(Collected data):
(begin)

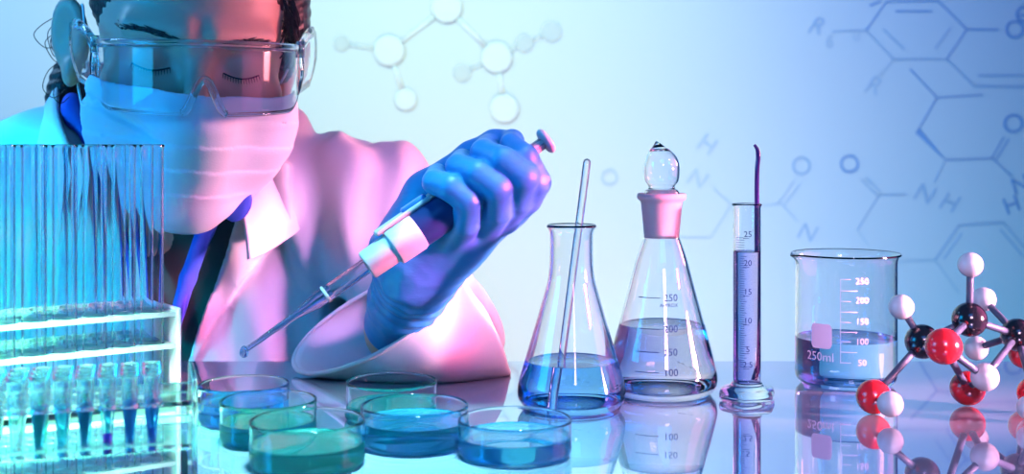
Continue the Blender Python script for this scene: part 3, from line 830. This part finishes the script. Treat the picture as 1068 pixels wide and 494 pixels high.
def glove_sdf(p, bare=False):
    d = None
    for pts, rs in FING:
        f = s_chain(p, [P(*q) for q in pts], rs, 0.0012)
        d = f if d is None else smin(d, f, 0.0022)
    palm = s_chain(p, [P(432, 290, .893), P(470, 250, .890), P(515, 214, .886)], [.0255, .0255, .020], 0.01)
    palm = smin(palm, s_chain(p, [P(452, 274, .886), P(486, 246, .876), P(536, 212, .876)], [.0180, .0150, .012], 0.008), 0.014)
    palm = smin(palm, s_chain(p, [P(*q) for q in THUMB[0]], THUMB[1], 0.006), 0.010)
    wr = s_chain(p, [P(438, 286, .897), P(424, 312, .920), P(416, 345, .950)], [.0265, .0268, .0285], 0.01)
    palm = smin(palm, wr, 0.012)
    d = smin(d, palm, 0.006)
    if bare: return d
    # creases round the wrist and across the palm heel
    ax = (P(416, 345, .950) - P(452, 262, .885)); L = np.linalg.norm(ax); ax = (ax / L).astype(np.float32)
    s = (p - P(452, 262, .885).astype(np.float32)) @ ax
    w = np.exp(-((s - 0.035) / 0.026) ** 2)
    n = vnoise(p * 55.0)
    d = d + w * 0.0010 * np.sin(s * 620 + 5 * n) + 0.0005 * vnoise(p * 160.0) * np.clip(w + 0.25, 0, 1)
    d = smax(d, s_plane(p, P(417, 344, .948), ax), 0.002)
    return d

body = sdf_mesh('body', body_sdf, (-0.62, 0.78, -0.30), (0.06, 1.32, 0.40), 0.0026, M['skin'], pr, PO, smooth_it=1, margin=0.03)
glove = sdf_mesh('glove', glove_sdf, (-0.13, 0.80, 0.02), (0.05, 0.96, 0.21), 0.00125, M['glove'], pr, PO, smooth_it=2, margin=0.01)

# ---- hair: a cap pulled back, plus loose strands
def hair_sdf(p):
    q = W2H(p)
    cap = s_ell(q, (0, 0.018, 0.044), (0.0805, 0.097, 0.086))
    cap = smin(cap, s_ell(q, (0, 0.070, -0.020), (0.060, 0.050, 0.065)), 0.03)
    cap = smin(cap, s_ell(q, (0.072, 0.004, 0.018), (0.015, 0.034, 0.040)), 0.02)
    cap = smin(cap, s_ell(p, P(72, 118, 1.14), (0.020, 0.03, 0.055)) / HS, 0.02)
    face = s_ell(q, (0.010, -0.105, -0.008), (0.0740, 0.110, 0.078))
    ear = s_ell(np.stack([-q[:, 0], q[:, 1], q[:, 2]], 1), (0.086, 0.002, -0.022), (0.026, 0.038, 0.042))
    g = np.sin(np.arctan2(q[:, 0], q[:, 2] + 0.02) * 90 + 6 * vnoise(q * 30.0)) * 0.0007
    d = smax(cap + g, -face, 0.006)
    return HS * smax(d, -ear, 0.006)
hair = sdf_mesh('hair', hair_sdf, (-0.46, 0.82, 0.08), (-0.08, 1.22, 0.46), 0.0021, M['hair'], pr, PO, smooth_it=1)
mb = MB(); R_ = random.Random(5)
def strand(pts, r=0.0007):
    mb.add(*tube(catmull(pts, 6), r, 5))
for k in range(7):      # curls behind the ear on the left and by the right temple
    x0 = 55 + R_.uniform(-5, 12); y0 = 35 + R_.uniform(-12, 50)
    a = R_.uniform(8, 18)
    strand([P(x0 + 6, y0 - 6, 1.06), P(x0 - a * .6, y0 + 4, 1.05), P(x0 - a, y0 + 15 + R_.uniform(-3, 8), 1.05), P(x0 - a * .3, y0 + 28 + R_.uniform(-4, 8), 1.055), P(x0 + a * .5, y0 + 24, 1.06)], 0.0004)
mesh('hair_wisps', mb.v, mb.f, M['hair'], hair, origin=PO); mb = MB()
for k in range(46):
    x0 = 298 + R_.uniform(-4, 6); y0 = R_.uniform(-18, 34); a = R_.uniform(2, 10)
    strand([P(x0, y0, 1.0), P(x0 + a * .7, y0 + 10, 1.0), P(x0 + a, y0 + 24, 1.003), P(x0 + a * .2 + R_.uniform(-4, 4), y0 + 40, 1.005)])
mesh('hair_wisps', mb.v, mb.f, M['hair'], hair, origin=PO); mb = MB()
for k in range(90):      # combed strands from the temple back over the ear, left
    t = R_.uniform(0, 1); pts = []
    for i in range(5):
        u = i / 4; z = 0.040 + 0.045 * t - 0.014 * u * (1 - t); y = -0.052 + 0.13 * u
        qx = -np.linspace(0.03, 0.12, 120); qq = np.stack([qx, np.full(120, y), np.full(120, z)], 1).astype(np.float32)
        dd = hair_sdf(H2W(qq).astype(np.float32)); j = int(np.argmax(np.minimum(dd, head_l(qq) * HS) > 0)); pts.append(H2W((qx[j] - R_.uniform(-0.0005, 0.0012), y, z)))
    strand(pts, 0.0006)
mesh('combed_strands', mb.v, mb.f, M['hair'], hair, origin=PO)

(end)

(What the task asks):
Restate the data above word for word. Do not include the images.

(Finished task):
Continue the Blender Python script for this scene: part 3, from line 830. This part finishes the script. Treat the picture as 1068 pixels wide and 494 pixels high.
def glove_sdf(p, bare=False):
    d = None
    for pts, rs in FING:
        f = s_chain(p, [P(*q) for q in pts], rs, 0.0012)
        d = f if d is None else smin(d, f, 0.0022)
    palm = s_chain(p, [P(432, 290, .893), P(470, 250, .890), P(515, 214, .886)], [.0255, .0255, .020], 0.01)
    palm = smin(palm, s_chain(p, [P(452, 274, .886), P(486, 246, .876), P(536, 212, .876)], [.0180, .0150, .012], 0.008), 0.014)
    palm = smin(palm, s_chain(p, [P(*q) for q in THUMB[0]], THUMB[1], 0.006), 0.010)
    wr = s_chain(p, [P(438, 286, .897), P(424, 312, .920), P(416, 345, .950)], [.0265, .0268, .0285], 0.01)
    palm = smin(palm, wr, 0.012)
    d = smin(d, palm, 0.006)
    if bare: return d
    # creases round the wrist and across the palm heel
    ax = (P(416, 345, .950) - P(452, 262, .885)); L = np.linalg.norm(ax); ax = (ax / L).astype(np.float32)
    s = (p - P(452, 262, .885).astype(np.float32)) @ ax
    w = np.exp(-((s - 0.035) / 0.026) ** 2)
    n = vnoise(p * 55.0)
    d = d + w * 0.0010 * np.sin(s * 620 + 5 * n) + 0.0005 * vnoise(p * 160.0) * np.clip(w + 0.25, 0, 1)
    d = smax(d, s_plane(p, P(417, 344, .948), ax), 0.002)
    return d

body = sdf_mesh('body', body_sdf, (-0.62, 0.78, -0.30), (0.06, 1.32, 0.40), 0.0026, M['skin'], pr, PO, smooth_it=1, margin=0.03)
glove = sdf_mesh('glove', glove_sdf, (-0.13, 0.80, 0.02), (0.05, 0.96, 0.21), 0.00125, M['glove'], pr, PO, smooth_it=2, margin=0.01)

# ---- hair: a cap pulled back, plus loose strands
def hair_sdf(p):
    q = W2H(p)
    cap = s_ell(q, (0, 0.018, 0.044), (0.0805, 0.097, 0.086))
    cap = smin(cap, s_ell(q, (0, 0.070, -0.020), (0.060, 0.050, 0.065)), 0.03)
    cap = smin(cap, s_ell(q, (0.072, 0.004, 0.018), (0.015, 0.034, 0.040)), 0.02)
    cap = smin(cap, s_ell(p, P(72, 118, 1.14), (0.020, 0.03, 0.055)) / HS, 0.02)
    face = s_ell(q, (0.010, -0.105, -0.008), (0.0740, 0.110, 0.078))
    ear = s_ell(np.stack([-q[:, 0], q[:, 1], q[:, 2]], 1), (0.086, 0.002, -0.022), (0.026, 0.038, 0.042))
    g = np.sin(np.arctan2(q[:, 0], q[:, 2] + 0.02) * 90 + 6 * vnoise(q * 30.0)) * 0.0007
    d = smax(cap + g, -face, 0.006)
    return HS * smax(d, -ear, 0.006)
hair = sdf_mesh('hair', hair_sdf, (-0.46, 0.82, 0.08), (-0.08, 1.22, 0.46), 0.0021, M['hair'], pr, PO, smooth_it=1)
mb = MB(); R_ = random.Random(5)
def strand(pts, r=0.0007):
    mb.add(*tube(catmull(pts, 6), r, 5))
for k in range(7):      # curls behind the ear on the left and by the right temple
    x0 = 55 + R_.uniform(-5, 12); y0 = 35 + R_.uniform(-12, 50)
    a = R_.uniform(8, 18)
    strand([P(x0 + 6, y0 - 6, 1.06), P(x0 - a * .6, y0 + 4, 1.05), P(x0 - a, y0 + 15 + R_.uniform(-3, 8), 1.05), P(x0 - a * .3, y0 + 28 + R_.uniform(-4, 8), 1.055), P(x0 + a * .5, y0 + 24, 1.06)], 0.0004)
mesh('hair_wisps', mb.v, mb.f, M['hair'], hair, origin=PO); mb = MB()
for k in range(46):
    x0 = 298 + R_.uniform(-4, 6); y0 = R_.uniform(-18, 34); a = R_.uniform(2, 10)
    strand([P(x0, y0, 1.0), P(x0 + a * .7, y0 + 10, 1.0), P(x0 + a, y0 + 24, 1.003), P(x0 + a * .2 + R_.uniform(-4, 4), y0 + 40, 1.005)])
mesh('hair_wisps', mb.v, mb.f, M['hair'], hair, origin=PO); mb = MB()
for k in range(90):      # combed strands from the temple back over the ear, left
    t = R_.uniform(0, 1); pts = []
    for i in range(5):
        u = i / 4; z = 0.040 + 0.045 * t - 0.014 * u * (1 - t); y = -0.052 + 0.13 * u
        qx = -np.linspace(0.03, 0.12, 120); qq = np.stack([qx, np.full(120, y), np.full(120, z)], 1).astype(np.float32)
        dd = hair_sdf(H2W(qq).astype(np.float32)); j = int(np.argmax(np.minimum(dd, head_l(qq) * HS) > 0)); pts.append(H2W((qx[j] - R_.uniform(-0.0005, 0.0012), y, z)))
    strand(pts, 0.0006)
mesh('combed_strands', mb.v, mb.f, M['hair'], hair, origin=PO)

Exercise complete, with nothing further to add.